Numbers that matter from the event
| Item | Figure | Notes |
| Event dates | 4 and 5 May 2021 | Kick-off meeting for EIC Energy4Planet |
| Corporate participants | 25 | Large European corporates taking part in matchmaking and co-creation |
| EIC beneficiaries attending | 21 | Startups or projects already supported by the European Innovation Council |
| Programme | EIC Corporate Partnership programme | Energy4Planet is an activity inside this programme |
Why the model matters for the energy transition
The energy transition requires more than laboratory breakthroughs. Large scale adoption depends on demonstration at system scale, integration with existing infrastructure, regulatory alignment, and commercial validation. Corporate partners bring capital, distribution channels, procurement levers and operational know how. For EIC beneficiaries the attraction is access to market, accelerated validation and the possibility to scale faster than through venture capital alone. Co-creation between startups and incumbents can reduce friction in later stage deployment when structured well.

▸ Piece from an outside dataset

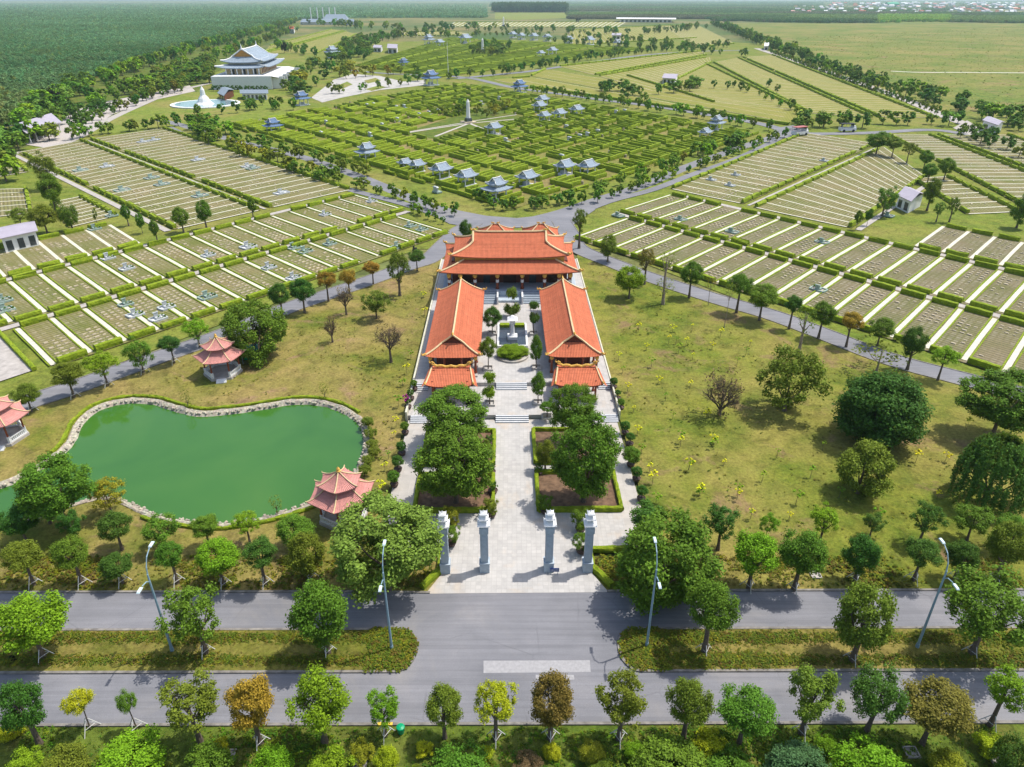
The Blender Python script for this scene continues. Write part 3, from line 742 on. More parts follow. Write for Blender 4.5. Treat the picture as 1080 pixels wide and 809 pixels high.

Practical obstacles that will determine outcomes
Convening founders and corporate R and D teams is necessary but not sufficient. Several common challenges will shape whether Energy4Planet leads to tangible scaling.

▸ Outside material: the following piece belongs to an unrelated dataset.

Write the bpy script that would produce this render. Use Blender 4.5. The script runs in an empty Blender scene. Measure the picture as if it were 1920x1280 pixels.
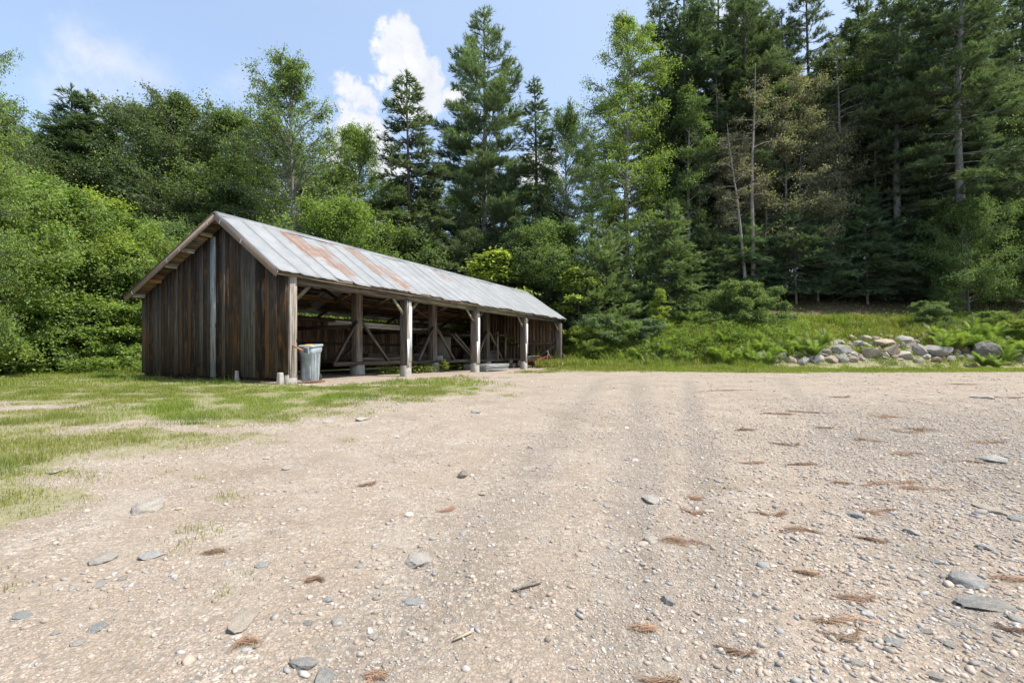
import bpy, math, random
import numpy as np
from mathutils import Vector, Matrix
R = math.radians
# ------------------------------------------------------------------ camera
FOC = 900.0            # focal length in photo pixels (1920 wide)
HOR = 662.0            # horizon row in the photo
CAMZ = 0.8             # camera height above the shed's floor line
scn = bpy.context.scene
col = scn.collection
cd = bpy.data.cameras.new("camera"); cam = bpy.data.objects.new("camera", cd); col.objects.link(cam)
cam.location = (0, 0, CAMZ); cam.rotation_euler = (R(90), 0, 0)
cd.sensor_width = 36; cd.lens = FOC / 1920 * 36; cd.shift_y = (HOR - 640) / 1920
cd.clip_start = 0.05; cd.clip_end = 2000
scn.camera = cam
# ------------------------------------------------------------------ sky and sun
SUN_DIR = Vector((0.97, -0.24, 0)).normalized()
SUN_EL = R(59)
sv = Vector((SUN_DIR.x * math.cos(SUN_EL), SUN_DIR.y * math.cos(SUN_EL), math.sin(SUN_EL)))
sl = bpy.data.lights.new("sun", 'SUN'); sl.energy = 3.3; sl.angle = R(0.55); sl.color = (1.0, 0.955, 0.89)
so = bpy.data.objects.new("sun", sl); col.objects.link(so)
so.rotation_euler = sv.to_track_quat('Z', 'Y').to_euler(); so.location = (20, 8, 40)
scn.view_settings.view_transform = 'Standard'; scn.view_settings.look = 'None'
scn.view_settings.gamma = 1; scn.view_settings.exposure = 1.08
scn.cycles.max_bounces = 8; scn.cycles.transparent_max_bounces = 8
scn.cycles.diffuse_bounces = 4

w = bpy.data.worlds.new("World"); scn.world = w; w.use_nodes = True
nt = w.node_tree; nt.nodes.clear()
def N(t, tree=None, **kw):
    n = (tree or nt).nodes.new(t)
    for k, v in kw.items():
        setattr(n, k, v)
    return n
out = N('ShaderNodeOutputWorld'); bg = N('ShaderNodeBackground'); nt.links.new(bg.outputs[0], out.inputs[0])
sky = N('ShaderNodeTexSky', sky_type='NISHITA', sun_disc=False)
sky.sun_elevation = SUN_EL; sky.sun_rotation = math.atan2(SUN_DIR.x, SUN_DIR.y)
sky.air_density = 1.0; sky.dust_density = 2.2; sky.ozone_density = 1.0; sky.altitude = 300
bg.inputs[1].default_value = 0.15
def wmath(op, a, b=None, c=None, tree=None):
    tr = tree or nt
    m = N('ShaderNodeMath', tr, operation=op)
    for i, v in enumerate((a, b, c)):
        if v is None: continue
        if isinstance(v, (int, float)): m.inputs[i].default_value = v
        else: tr.links.new(v, m.inputs[i])
    return m.outputs[0]
tc = N('ShaderNodeTexCoord')
nz = N('ShaderNodeTexNoise'); nz.inputs['Scale'].default_value = 16; nz.inputs['Detail'].default_value = 8; nz.inputs['Roughness'].default_value = 0.68
nt.links.new(tc.outputs['Generated'], nz.inputs['Vector'])
nz2 = N('ShaderNodeTexNoise'); nz2.inputs['Scale'].default_value = 3.0; nz2.inputs['Detail'].default_value = 6
mp = N('ShaderNodeMapping'); mp.inputs['Scale'].default_value = (1, 1, 2.4); mp.inputs['Rotation'].default_value = (0, 0.35, 0)
nt.links.new(tc.outputs['Generated'], mp.inputs[0]); nt.links.new(mp.outputs[0], nz2.inputs['Vector'])
# soft blobs of cumulus at fixed sky directions
def sdir(px, py):
    return Vector(((px - 960) / FOC, 1, (HOR - py) / FOC)).normalized()
dist_v = N('ShaderNodeVectorMath', operation='MULTIPLY_ADD')
sub = N('ShaderNodeVectorMath', operation='SUBTRACT'); sub.inputs[1].default_value = (0.5, 0.5, 0.5)
nt.links.new(nz.outputs['Color'], sub.inputs[0])
nt.links.new(sub.outputs[0], dist_v.inputs[0]); dist_v.inputs[1].default_value = (0.11, 0.11, 0.11)
nt.links.new(tc.outputs['Generated'], dist_v.inputs[2])
blobs = [(752, 70, .034), (775, 95, .030), (728, 88, .026), (742, 120, .028), (795, 128, .030), (760, 150, .034), (812, 150, .026), (722, 165, .018), (800, 185, .034), (770, 200, .03), (648, 158, .026), (672, 182, .030), (640, 205, .022), (700, 205, .022),
         (655, 235, .034), (690, 255, .034), (625, 262, .022), (566, 182, .014), (850, 190, .028), (610, 190, .010), (720, 295, .045), (1010, 330, .05), (640, 310, .04), (600, 225, .012)]
wisps = [(180, 108, .05), (212, 122, .055), (245, 134, .05), (278, 144, .036), (130, 168, .028), (100, 160, .02), (435, 160, .035), (460, 148, .025), (190, 215, .04), (400, 175, .02), (1370, 40, .05)]
def field(lst, soft):
    acc = None
    for px, py, r in lst:
        d = N('ShaderNodeVectorMath', operation='DISTANCE')
        nt.links.new(dist_v.outputs[0], d.inputs[0]); d.inputs[1].default_value = sdir(px, py)
        v = wmath('MULTIPLY', wmath('SUBTRACT', r, d.outputs['Value']), 1 / soft)
        acc = v if acc is None else wmath('MAXIMUM', acc, v)
    return acc
cm = N('ShaderNodeMapRange', interpolation_type='SMOOTHSTEP'); nt.links.new(field(blobs, 1.0), cm.inputs[0])
cm.inputs[1].default_value = -0.004; cm.inputs[2].default_value = 0.013
wf = wmath('ADD', field(wisps, 1.0), wmath('MULTIPLY', wmath('SUBTRACT', nz2.outputs['Fac'], 0.55), 0.10))
wm = N('ShaderNodeMapRange', interpolation_type='SMOOTHSTEP'); nt.links.new(wf, wm.inputs[0])
wm.inputs[1].default_value = -0.03; wm.inputs[2].default_value = 0.06; wm.inputs[4].default_value = 0.8
cloud = wmath('MAXIMUM', cm.outputs[0], wm.outputs[0])
# thin high haze, whiter towards the sun and the horizon
dotn = N('ShaderNodeVectorMath', operation='DOT_PRODUCT'); nt.links.new(tc.outputs['Generated'], dotn.inputs[0]); dotn.inputs[1].default_value = sv
hz = N('ShaderNodeMapRange'); nt.links.new(dotn.outputs['Value'], hz.inputs[0])
hz.inputs[1].default_value = 0.1; hz.inputs[2].default_value = 0.95; hz.inputs[3].default_value = 0.34; hz.inputs[4].default_value = 0.80
mxh = N('ShaderNodeMix', data_type='RGBA'); nt.links.new(hz.outputs[0], mxh.inputs['Factor'])
nt.links.new(sky.outputs[0], mxh.inputs['A']); mxh.inputs['B'].default_value = (2.05, 2.5, 3.1, 1)
mxc = N('ShaderNodeMix', data_type='RGBA'); nt.links.new(cloud, mxc.inputs['Factor'])
cr = N('ShaderNodeMix', data_type='RGBA'); nt.links.new(nz.outputs['Fac'], cr.inputs['Factor'])
cr.inputs['A'].default_value = (1.9, 2.05, 2.4, 1); cr.inputs['B'].default_value = (3.9, 3.9, 3.95, 1)
nt.links.new(mxh.outputs['Result'], mxc.inputs['A']); nt.links.new(cr.outputs['Result'], mxc.inputs['B'])
nt.links.new(mxc.outputs['Result'], bg.inputs[0])

# ------------------------------------------------------------------ helpers
rng = np.random.default_rng(7)
random.seed(7)
def ss(a, b, x):
    t = np.clip((np.asarray(x, float) - a) / (b - a), 0, 1); return t * t * (3 - 2 * t)
def _h(ix, iy, s):
    n = (ix.astype(np.int64) * 374761393 + iy.astype(np.int64) * 668265263 + s * 1442695041) & 0x7fffffff
    n = ((n ^ (n >> 13)) * 1274126177) & 0x7fffffff
    return ((n ^ (n >> 16)) & 0xffff) / 65535.0
def vnoise(x, y, s=0):
    x = np.asarray(x, float); y = np.asarray(y, float)
    ix = np.floor(x); iy = np.floor(y); fx = x - ix; fy = y - iy
    fx = fx * fx * (3 - 2 * fx); fy = fy * fy * (3 - 2 * fy)
    a = _h(ix, iy, s); b = _h(ix + 1, iy, s); c = _h(ix, iy + 1, s); d = _h(ix + 1, iy + 1, s)
    return (a * (1 - fx) + b * fx) * (1 - fy) + (c * (1 - fx) + d * fx) * fy
def fbm(x, y, s=0, o=4):
    v = 0; a = 0.5; t = 0
    for i in range(o):
        v = v + a * vnoise(np.asarray(x) * 2 ** i + 17.3 * i, np.asarray(y) * 2 ** i + 9.1 * i, s + i); t += a; a *= 0.55
    return v / t

def mesh_np(name, V, tris=None, quads=None, tint=None, uv=None, smooth=False):
    me = bpy.data.meshes.new(name)
    V = np.asarray(V, np.float32)
    me.vertices.add(len(V)); me.vertices.foreach_set('co', V.ravel())
    lv = []; ls = []; off = 0
    for F, k in ((tris, 3), (quads, 4)):
        if F is None or len(F) == 0: continue
        F = np.asarray(F, np.int32); lv.append(F.ravel())
        ls.append(off + np.arange(len(F), dtype=np.int32) * k); off += len(F) * k
    lv = np.concatenate(lv); ls = np.concatenate(ls)
    me.loops.add(len(lv)); me.loops.foreach_set('vertex_index', lv)
    me.polygons.add(len(ls)); me.polygons.foreach_set('loop_start', ls)
    if smooth: me.polygons.foreach_set('use_smooth', np.ones(len(ls), bool))
    me.update(calc_edges=True)
    if tint is not None:
        t = np.asarray(tint, np.float32)
        if t.shape[1] == 3: t = np.concatenate([t, np.ones((len(t), 1), np.float32)], 1)
        at = me.color_attributes.new('tint', 'FLOAT_COLOR', 'POINT'); at.data.foreach_set('color', t.ravel())
    if uv is not None:
        at = me.attributes.new('grain', 'FLOAT_VECTOR', 'POINT'); at.data.foreach_set('vector', np.asarray(uv, np.float32).ravel())
    return me
def link(name, me, mat=None, parent=None, label=None):
    o = bpy.data.objects.new(name, me); col.objects.link(o)
    if mat is not None and len(me.materials) == 0: me.materials.append(mat)
    if parent is not None: o.parent = parent
    if label: o['label'] = label
    return o
def tag(o, label, cat, group=None, kind=None):
    if label: o['label'] = label
    if cat: o['category'] = cat
    if group: o['group'] = group
    if kind: o['kind'] = kind
    return o
def thing(name, label, cat, loc=(0, 0, 0), rz=0, group=None):
    o = bpy.data.objects.new(name, None); col.objects.link(o); o.empty_display_size = 0.2
    o.location = loc; o.rotation_euler = (0, 0, rz)
    return tag(o, label, cat, group)
def copy_tree(o, parent=None):
    c = o.copy(); col.objects.link(c); c.parent = parent
    for ch in KIDS.get(o.name, []):
        copy_tree(ch, c)
    return c
KIDS = {}
ORD = ['first', 'second', 'third', 'fourth', 'fifth', 'sixth', 'seventh', 'eighth', 'ninth', 'tenth', 'eleventh', 'twelfth', 'thirteenth', 'fourteenth',
       'fifteenth', 'sixteenth', 'seventeenth', 'eighteenth', 'nineteenth', 'twentieth']
ORD += ['twenty-' + a for a in ORD[:9]] + ['thirtieth'] + ['thirty-' + a for a in ORD[:9]] + ['fortieth'] + ['forty-' + a for a in ORD[:9]] + ['fiftieth'] + \
       ['fifty-' + a for a in ORD[:9]] + ['sixtieth'] + ['sixty-' + a for a in ORD[:9]] + ['seventieth'] + ['seventy-' + a for a in ORD[:9]] + ['eightieth'] + ['eighty-' + a for a in ORD[:9]] + ['ninetieth']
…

Who stands to gain and who should watch closely
EIC beneficiaries gain market access and potential pilot partners. Corporates gain early access to innovative technologies and the chance to shape solutions to their operational needs. The European innovation ecosystem benefits if successful collaborations accelerate decarbonisation and unlock investment. Observers should watch the concrete outputs that follow the kick-off. Promises of scaling must be judged by demonstrable pilots, procurement commitments, and regulatory alignment rather than by attendance numbers alone.

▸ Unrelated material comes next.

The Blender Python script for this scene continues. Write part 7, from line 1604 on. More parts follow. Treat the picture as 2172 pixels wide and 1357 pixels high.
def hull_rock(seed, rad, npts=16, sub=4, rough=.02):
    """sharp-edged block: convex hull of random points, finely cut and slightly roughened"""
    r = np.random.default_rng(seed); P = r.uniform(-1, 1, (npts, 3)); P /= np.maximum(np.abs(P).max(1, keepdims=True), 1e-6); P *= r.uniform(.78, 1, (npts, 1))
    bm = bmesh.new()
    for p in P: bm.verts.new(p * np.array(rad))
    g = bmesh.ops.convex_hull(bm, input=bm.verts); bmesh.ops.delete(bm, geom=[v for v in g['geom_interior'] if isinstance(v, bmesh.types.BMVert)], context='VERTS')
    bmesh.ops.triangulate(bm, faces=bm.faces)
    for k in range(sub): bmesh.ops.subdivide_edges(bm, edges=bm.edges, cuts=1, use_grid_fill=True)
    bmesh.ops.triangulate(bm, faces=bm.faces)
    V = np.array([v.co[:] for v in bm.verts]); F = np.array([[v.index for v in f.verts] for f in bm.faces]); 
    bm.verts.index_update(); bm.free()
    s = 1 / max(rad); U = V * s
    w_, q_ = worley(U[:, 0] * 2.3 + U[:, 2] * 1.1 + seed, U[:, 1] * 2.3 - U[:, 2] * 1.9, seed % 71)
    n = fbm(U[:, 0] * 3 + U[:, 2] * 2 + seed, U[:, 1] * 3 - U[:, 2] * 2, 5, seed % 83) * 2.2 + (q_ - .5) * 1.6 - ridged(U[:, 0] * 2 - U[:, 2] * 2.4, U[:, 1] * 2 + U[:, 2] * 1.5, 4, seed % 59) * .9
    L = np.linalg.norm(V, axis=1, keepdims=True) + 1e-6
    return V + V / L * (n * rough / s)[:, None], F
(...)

Suggested metrics for assessing Energy4Planet success
| Metric | What it measures | Why it matters |
| Number of signed pilot agreements | Concrete commitments to run joint pilots | Shows movement from discussion to implementation |
| Value of follow on contracts | Monetary value of procurement or licensing deals | Indicates commercial uptake beyond testing |
| Time from pilot to commercial deployment | Elapsed time for a pilot to reach paying customers | Reflects scalability and corporate procurement pace |
| Private follow on investment raised | Amount of VC or corporate investment after pilot | Signals investor confidence and ability to finance scale |
| Regulatory or standards milestones reached | Approvals or standards adoption enabling deployment | Shows systemic barriers being resolved |
Next steps and what to expect
Energy4Planet is an early stage effort to catalyse partnerships between EIC-backed innovators and large companies. The immediate next steps to watch are announcements of pilot projects, formalised cooperation agreements and public reporting on outcomes. For the initiative to contribute meaningfully to the energy transition it will need sustained follow up, transparent reporting on results and mechanisms to resolve typical barriers such as procurement rules, IP allocation and access to scaling capital.
A realistic assessment
The EIC Energy4Planet kick-off is a useful example of targeted ecosystem building. It reflects an institutional recognition that matching deep tech with incumbents can speed deployment. However, attending a workshop is not the same as delivering industrial scale impact. Policymakers, funders and participants should avoid premature claims of large scale change until pilots and commercial agreements are in place. Independent monitoring of outcomes will be needed to determine whether the initiative moves the needle on the EU energy transition.
For participants the immediate opportunity is practical. For observers the question is whether the EIC Corporate Partnership programme converts convening power into sustained, measurable scaling of low carbon technologies. The answers will become clearer with the publication of concrete pilot results and deal flow in the months that follow.